ASI Acquires PRINTING United Alliance's Promo-Focused Events and Media Portfolio   Learn More

News

Gildan’s Board Says Activist Investor Illegally Bought Shares In Plan to Control the Company

It’s another development in the feral battle for control of the Top 40 supplier that’s occurred since co-founder/former CEO Glenn Chamandy was dismissed in December.

The Board of Directors of Top 40 supplier Gildan (asi/56842) has accused shareholder Browning West, an investment firm, of violating U.S. anti-trust law in how it recently acquired more shares in the company.

The accusations come as activist investor Browning West is leading a revolt against the board aimed at replacing eight current directors with new ones and reinstalling ousted co-founder/former CEO Glenn Chamandy in the chief executive role.

Directors asserted that Browning West illegally acquired the shares to gain the stake it would need to compel a shareholder vote aimed at reappointing Chamandy, getting rid of newly-appointed board-backed CEO Vince Tyra, and replacing directors.

empty boardroom

In a January 21st public statement, Gildan’s board declared that Browning West accumulated shares in violation of the U.S. Hart-Scott-Rodino Antitrust Improvements Act of 1976 as part of an effort to shake up the Gildan board and the company C-suite.

The HSR Act requires investors to notify the U.S. Federal Trade Commission and U.S. Department of Justice and comply with a 30-day waiting period before acquiring voting securities in excess of a certain ownership threshold, the board said.

“By acquiring shares in excess of the threshold without notifying these agencies and the company, and without waiting 30 days to acquire the shares after providing notice, Browning West violated U.S. law,” Gildan’s directors charged.

Browning West is reportedly now making a filing under the HSR Act under protest. Gildan’s directors are using the alleged violation as a basis for seeking to invalidate Browning West’s requisition under Canadian law for a vote on board member replacement and Chamandy’s future with the company.

In a letter to shareholders, Browning West panned the board. Browning West principals said the firm poses “no substantive antitrust concerns to any concerned authority” and accused the board of suppressing shareholders’ voices, while spending large amounts of money to protect directors’ reputations and maintain their control of Gildan.

“Despite holders of approximately 35% of Gildan’s outstanding shares independently publicizing their support for Browning West’s campaign, these directors are deploying Gildan’s corporate machinery on self-serving legal tactics,” Browning West said. “We know that the board has hired at least three law firms, two investment banks, a public relations firm, a proxy solicitor, and a private investigator. This absurd level of expenditure is being borne by shareholders and deployed against our own interests.”
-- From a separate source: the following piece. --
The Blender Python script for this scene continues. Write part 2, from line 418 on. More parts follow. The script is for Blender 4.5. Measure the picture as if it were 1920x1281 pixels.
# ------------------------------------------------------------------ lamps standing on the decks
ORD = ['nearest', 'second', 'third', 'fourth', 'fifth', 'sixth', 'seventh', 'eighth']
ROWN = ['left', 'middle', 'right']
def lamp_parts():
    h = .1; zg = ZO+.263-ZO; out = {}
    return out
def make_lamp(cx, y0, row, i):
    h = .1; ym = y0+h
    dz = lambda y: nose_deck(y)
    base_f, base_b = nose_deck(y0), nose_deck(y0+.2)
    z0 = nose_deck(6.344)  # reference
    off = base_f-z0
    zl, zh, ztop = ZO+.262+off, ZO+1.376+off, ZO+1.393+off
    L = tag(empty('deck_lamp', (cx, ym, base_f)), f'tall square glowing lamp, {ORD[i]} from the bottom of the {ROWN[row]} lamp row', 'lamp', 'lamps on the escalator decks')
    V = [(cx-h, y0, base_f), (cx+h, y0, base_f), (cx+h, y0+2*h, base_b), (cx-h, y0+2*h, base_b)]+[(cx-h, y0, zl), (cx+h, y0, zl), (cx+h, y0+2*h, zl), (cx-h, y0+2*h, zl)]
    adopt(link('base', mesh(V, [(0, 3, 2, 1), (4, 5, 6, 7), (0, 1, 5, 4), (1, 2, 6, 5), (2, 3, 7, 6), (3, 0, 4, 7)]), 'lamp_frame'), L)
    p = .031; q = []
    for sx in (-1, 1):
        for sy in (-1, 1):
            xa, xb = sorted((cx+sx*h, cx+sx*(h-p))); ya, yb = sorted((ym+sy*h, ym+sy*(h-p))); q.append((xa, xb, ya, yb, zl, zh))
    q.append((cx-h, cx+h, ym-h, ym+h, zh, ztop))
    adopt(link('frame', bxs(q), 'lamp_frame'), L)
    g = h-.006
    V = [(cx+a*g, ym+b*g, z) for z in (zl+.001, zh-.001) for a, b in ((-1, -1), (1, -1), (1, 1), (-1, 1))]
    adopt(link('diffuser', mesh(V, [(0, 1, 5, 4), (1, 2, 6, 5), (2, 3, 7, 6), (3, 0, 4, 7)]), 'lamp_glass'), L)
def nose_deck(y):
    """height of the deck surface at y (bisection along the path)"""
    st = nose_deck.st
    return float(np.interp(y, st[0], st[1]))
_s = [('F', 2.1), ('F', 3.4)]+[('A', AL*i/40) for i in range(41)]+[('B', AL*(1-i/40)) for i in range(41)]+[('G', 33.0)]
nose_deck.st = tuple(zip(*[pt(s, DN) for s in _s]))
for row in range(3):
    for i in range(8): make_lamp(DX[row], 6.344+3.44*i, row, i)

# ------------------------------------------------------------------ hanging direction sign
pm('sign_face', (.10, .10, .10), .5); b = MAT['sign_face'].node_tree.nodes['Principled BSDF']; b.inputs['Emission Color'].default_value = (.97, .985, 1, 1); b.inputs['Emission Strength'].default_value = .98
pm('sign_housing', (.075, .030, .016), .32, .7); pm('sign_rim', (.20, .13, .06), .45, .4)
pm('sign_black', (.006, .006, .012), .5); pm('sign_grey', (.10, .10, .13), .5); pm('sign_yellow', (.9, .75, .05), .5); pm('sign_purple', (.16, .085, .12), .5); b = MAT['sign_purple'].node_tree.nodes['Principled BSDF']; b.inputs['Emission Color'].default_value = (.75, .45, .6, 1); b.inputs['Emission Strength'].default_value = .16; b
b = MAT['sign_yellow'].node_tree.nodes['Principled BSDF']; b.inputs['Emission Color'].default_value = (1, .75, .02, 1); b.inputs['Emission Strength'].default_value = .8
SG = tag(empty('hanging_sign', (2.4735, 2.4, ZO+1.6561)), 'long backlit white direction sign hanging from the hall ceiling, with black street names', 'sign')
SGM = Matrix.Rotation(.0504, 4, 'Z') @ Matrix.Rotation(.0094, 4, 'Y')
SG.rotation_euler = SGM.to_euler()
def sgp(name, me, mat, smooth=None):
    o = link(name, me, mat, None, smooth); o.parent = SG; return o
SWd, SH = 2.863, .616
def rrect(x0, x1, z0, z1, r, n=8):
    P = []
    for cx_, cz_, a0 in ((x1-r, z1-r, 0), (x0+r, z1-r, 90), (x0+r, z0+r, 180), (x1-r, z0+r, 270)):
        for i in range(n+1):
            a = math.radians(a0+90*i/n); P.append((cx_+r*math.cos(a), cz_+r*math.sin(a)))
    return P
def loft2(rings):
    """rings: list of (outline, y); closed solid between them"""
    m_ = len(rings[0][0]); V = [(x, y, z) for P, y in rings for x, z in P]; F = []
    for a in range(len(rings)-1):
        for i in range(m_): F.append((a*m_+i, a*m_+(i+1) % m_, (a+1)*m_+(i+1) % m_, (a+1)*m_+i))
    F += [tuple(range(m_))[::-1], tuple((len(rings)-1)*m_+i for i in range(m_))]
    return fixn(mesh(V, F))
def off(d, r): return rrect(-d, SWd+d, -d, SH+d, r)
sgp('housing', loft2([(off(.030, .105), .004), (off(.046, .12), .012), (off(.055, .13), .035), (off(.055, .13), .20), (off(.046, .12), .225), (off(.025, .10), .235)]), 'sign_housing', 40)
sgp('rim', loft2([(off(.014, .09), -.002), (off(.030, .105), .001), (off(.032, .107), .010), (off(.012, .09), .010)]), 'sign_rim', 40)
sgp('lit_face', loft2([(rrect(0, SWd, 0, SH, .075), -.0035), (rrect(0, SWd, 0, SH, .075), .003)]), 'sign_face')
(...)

Browning West also said that Gildan’s directors retained a law firm that Browning West had used since the hedge fund’s inception – “a deplorable tactic that poses serious legal and ethical issues” and one that that has the investor worried its confidential information has been compromised.

Despite the heat from the board, Browning West said it’s not backing down. The firm is still pushing for a special meeting where a shareholder vote could determine the future leadership of Gildan.

“Browning West is in no way deterred or intimidated,” the firm said. “We are completely committed to taking all necessary steps, including through the legal and regulatory channels, to protect our investment and set a strong foundation for long-term value creation at Gildan.”

The controversy began in mid-December after the board dismissed Chamandy and announced its intention to replace him with Tyra. The board subsequently said its decision to remove Chamandy was rooted, in part, in what had become his alleged ineffective, disengaged leadership and an alleged ultimatum he gave directors regarding proposed acquisitions and his staying as CEO for several more years. Chamandy denies such an ultimatum was ever made.

Based on estimated 2022 North American promotional product revenue of $762.2 million, Gildan ranked fifth on Counselor’s most recent list of the largest suppliers in the industry.

Across all its business channels, including promo and others, Gildan tallied record total revenue of $3.24 billion in 2022. Through the first nine months of 2023, the company’s sales were down 4.3% compared to the prior year. Full-year results for 2023 are due out in the first quarter of 2024.